If > 70% of the time, when a TA does X in bar 1 and price does Y in bar 2, it's a leading indicator. No precise predictors available.
There is no leading indicator, not even Price, TA represents the past but so does charting, but tests base on history and out of sample back testing either shows high/low probabilities of possibilities for the future. You can have a 99.99% probability of price going to do "X", and if it doesn't, "Y" is produced. We make predictions on every single trade. "1) Find a trade that you believe will have a positive expectancy 2) Don't listen to what @Buy1Sell2 is saying 3) Manage your risk based on already documented and public theories." Any trade that I hedge has positive expectancy, that is not to say I won't have losses, there is nothing in mankind, with exception of death, that is 100%. In 2010, I changed my style of trading to Risk Management first and profits second, it has made my equity curve much more stable, more stable means more size and confidence. Where I once would disagree with B1S2, I now agree. Why would anyone want to manage risk with the masses? This makes no sense to me at all, find a different way than the masses. People don't know expectancy of their trades as risk management is not much of an important part of their methods, until it is to late. It is similar to studying dozens of systems that under funded traders would be doing to know where they place there protective stops, so when volume forces price in that direction to trigger stops, that is the time to hop on board. When under funded see the market going in their intended direction, it is generally too late to be getting in, but they help push market to go further and volume be going other way. LOL Longer I stay in trading, I find where I get in means less, rules in place base on time management and options(risk Mgt). Good entries are a fluke, profits have an unknown, risk is controlled to fair degree. To those who don't know how to program so you can back test, hire someone, as markets become more and more professional, more automated, going to be tougher for under funded traders. Have to know the stats, otherwise be like song "Dust in the Wind".
These people are the people who first make money and lose it all because they stay in too long. Why?
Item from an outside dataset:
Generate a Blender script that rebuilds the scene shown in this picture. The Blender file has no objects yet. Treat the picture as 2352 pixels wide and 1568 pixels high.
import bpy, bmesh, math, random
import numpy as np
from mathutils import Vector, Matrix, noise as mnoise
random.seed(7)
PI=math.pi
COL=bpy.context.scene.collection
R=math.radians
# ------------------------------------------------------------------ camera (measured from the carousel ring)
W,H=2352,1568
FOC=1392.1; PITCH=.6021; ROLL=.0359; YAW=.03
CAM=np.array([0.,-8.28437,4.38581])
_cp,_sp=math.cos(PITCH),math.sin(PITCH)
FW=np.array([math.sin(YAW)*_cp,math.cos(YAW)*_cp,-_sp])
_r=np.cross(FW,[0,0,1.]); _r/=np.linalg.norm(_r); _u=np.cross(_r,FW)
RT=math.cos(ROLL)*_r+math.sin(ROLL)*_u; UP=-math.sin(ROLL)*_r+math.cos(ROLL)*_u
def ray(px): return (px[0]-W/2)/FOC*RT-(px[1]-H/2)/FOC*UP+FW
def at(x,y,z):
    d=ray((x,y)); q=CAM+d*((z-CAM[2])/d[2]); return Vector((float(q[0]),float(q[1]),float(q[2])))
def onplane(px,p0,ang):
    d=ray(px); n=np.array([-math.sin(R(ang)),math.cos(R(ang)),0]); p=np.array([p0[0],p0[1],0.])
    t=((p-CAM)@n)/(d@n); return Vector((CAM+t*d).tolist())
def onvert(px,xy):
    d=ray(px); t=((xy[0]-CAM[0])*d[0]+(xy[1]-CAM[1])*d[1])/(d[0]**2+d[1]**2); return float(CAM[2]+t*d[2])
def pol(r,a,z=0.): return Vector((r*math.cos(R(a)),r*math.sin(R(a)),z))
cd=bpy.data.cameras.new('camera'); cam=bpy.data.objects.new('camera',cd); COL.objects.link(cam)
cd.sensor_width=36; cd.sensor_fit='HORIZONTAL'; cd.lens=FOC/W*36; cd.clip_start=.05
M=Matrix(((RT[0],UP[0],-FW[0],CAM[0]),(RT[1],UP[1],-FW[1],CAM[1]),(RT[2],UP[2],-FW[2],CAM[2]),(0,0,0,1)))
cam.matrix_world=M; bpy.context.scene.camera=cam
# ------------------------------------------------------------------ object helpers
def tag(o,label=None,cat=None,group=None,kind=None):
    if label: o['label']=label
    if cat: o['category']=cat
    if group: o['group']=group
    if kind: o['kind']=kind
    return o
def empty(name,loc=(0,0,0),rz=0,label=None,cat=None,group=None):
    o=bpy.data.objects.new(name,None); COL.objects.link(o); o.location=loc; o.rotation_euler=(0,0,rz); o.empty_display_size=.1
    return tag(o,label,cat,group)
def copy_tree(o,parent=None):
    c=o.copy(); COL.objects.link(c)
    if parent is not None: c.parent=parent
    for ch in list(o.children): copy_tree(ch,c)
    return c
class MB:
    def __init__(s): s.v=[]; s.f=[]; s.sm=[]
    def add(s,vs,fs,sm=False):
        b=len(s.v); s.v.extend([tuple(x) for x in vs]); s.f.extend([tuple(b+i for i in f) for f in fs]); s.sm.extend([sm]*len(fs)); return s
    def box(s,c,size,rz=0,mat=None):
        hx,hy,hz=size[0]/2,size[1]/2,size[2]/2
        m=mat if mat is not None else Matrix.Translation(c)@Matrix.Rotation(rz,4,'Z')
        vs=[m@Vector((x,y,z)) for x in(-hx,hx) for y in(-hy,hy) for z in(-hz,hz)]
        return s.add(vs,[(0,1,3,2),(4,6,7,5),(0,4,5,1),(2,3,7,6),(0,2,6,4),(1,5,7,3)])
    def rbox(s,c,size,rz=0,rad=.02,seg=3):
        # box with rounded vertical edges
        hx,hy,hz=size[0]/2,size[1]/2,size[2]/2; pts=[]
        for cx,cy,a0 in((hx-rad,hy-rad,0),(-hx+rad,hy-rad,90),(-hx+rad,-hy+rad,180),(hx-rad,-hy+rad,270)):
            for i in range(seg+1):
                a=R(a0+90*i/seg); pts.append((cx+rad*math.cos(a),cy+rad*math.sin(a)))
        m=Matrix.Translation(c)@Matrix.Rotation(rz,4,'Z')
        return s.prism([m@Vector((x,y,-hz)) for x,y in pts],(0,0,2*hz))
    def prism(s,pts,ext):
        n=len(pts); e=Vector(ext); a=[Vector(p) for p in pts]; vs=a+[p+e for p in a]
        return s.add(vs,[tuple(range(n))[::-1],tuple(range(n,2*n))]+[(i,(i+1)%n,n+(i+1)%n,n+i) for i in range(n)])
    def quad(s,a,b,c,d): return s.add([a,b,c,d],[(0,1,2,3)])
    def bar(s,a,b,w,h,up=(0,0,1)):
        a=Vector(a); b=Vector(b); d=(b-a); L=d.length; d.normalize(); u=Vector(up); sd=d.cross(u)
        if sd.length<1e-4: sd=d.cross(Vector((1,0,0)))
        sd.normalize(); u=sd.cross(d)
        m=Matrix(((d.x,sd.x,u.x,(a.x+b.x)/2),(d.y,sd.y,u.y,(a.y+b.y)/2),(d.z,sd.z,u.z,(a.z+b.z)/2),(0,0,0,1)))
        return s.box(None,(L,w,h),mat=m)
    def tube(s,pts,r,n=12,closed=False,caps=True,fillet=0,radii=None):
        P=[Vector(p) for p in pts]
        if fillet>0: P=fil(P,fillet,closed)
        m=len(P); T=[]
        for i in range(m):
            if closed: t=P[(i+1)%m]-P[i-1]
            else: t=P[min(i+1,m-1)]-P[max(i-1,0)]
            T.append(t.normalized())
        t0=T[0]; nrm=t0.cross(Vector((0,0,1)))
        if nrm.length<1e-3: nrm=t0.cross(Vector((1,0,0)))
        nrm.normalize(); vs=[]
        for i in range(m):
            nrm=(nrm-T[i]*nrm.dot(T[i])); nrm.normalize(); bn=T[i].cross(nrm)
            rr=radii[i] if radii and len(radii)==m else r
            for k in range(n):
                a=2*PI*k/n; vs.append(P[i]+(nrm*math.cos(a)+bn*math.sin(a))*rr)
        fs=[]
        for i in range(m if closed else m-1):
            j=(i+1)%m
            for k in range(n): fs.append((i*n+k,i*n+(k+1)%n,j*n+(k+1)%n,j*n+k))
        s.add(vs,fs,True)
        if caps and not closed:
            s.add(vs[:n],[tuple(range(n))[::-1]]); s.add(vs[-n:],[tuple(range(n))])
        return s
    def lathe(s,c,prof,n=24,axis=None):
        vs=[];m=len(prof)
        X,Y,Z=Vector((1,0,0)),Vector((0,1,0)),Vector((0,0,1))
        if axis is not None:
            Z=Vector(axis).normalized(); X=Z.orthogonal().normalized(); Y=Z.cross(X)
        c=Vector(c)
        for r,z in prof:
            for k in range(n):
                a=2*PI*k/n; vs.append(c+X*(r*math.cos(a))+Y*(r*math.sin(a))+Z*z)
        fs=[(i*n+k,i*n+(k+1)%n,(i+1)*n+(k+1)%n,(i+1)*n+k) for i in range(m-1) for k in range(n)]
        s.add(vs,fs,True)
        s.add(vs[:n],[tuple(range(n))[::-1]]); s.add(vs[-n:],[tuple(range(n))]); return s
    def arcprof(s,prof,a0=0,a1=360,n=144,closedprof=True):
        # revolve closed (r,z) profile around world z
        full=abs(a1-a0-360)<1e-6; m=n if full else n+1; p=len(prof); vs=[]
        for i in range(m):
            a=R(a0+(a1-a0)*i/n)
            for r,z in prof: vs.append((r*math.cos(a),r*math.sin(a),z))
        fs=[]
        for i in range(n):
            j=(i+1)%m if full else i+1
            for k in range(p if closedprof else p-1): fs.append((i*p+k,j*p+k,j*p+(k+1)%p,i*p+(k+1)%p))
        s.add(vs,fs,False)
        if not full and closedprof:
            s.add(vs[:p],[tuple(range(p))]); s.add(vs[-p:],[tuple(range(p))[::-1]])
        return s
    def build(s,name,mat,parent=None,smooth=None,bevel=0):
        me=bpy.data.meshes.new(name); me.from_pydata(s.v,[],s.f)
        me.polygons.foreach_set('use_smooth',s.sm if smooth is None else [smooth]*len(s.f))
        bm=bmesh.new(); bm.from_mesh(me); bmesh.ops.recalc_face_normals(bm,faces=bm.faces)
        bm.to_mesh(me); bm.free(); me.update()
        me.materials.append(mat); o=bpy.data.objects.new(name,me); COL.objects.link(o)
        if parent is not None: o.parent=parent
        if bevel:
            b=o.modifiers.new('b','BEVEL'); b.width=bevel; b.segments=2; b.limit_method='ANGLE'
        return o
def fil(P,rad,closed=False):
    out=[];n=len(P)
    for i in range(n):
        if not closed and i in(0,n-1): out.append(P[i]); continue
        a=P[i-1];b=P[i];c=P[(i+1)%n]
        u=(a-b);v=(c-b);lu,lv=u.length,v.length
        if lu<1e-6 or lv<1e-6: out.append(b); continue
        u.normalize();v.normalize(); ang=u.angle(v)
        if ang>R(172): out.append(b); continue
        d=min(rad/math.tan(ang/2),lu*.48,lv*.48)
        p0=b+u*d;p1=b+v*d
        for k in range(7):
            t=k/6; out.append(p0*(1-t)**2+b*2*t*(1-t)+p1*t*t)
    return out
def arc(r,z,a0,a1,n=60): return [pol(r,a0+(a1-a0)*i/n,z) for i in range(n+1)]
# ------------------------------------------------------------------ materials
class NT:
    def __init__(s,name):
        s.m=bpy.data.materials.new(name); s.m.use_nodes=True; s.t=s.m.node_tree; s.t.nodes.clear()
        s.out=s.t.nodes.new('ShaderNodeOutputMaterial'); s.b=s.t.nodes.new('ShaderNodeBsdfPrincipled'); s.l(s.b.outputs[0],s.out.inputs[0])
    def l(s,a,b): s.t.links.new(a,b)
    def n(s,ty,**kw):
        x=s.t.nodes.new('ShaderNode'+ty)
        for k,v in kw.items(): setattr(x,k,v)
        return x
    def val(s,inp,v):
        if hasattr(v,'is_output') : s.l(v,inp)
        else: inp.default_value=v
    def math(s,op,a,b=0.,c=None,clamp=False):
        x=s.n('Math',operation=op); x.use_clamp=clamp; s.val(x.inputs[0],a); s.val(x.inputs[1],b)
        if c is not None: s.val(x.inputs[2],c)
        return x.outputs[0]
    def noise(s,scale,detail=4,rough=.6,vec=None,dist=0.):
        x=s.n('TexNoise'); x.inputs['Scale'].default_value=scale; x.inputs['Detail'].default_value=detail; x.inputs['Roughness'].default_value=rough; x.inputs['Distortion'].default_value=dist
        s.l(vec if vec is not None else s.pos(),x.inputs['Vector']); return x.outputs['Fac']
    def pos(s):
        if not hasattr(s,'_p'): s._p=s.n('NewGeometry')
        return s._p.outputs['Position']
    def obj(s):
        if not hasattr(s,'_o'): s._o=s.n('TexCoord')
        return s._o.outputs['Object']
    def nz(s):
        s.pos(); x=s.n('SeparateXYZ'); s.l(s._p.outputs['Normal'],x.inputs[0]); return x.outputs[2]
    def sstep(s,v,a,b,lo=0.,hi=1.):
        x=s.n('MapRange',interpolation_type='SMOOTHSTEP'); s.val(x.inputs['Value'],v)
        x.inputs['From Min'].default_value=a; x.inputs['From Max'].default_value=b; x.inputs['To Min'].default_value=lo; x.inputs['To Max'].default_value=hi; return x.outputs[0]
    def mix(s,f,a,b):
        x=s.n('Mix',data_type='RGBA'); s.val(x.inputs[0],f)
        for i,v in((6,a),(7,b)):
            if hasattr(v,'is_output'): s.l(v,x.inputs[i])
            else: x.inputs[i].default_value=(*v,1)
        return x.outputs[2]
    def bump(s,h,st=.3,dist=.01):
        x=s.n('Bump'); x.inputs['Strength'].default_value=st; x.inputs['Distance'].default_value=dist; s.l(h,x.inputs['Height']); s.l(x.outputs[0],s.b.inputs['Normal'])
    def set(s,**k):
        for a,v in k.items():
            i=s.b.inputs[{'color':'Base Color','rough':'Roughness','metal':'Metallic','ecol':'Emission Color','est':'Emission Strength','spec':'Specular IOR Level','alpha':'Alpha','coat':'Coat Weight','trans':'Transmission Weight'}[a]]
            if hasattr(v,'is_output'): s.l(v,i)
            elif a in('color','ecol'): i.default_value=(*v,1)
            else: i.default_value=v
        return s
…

Because of the reasons @sle explained. The perfect example is Bitcoin. All clueless people first made (maybe) some money, and stayed in when the bitcoin crashed, and finally lost money. If you don't understand what you do, you don't understand when to get out too.
I agree with everything you said. But they don't have a strategy or edge, they have a belief. They are basically a cult member. The question was about an edge or strategy...
This is basic glossary you don't understand. Think about why "leading indicator" is not a repetitive redundancy. Look up the rest of the family: coincident indicator + lagging indicator. You'll thank me later.
I'm not knowledgable on DSP nor have an informed opinion on it's efficacy or non-efficacy. Would the following be a good resource to get acquainted with the subject? http://www.dspguide.com/filtexam.htm To say that all market models are wrong is a conclusion based on an incomplete dataset or it's one's way of saying the 'map is not the territory.'
That whole guide is an excellent introduction to DSP. All models are wrong because they don't capture enough of the complexity of the underlying process. Random walk with all of it's known problems, is still probably the best description of how prices evolve through time. Even guys with Nobel prizes in Economics can't adequately account for the skew and kurtosis that develops in price and return distributions. Looking at you LTCM. Taleb is difficult to digest, but I like his alternative thinking.
You don't need a Nobel Prize in economics to understand price behavior or learn how to trade from that knowledge but you do need to learn just that...and that is a whole another skill set. Random Walk and many posts of gaseous emissions on this site speak to that lack of understanding.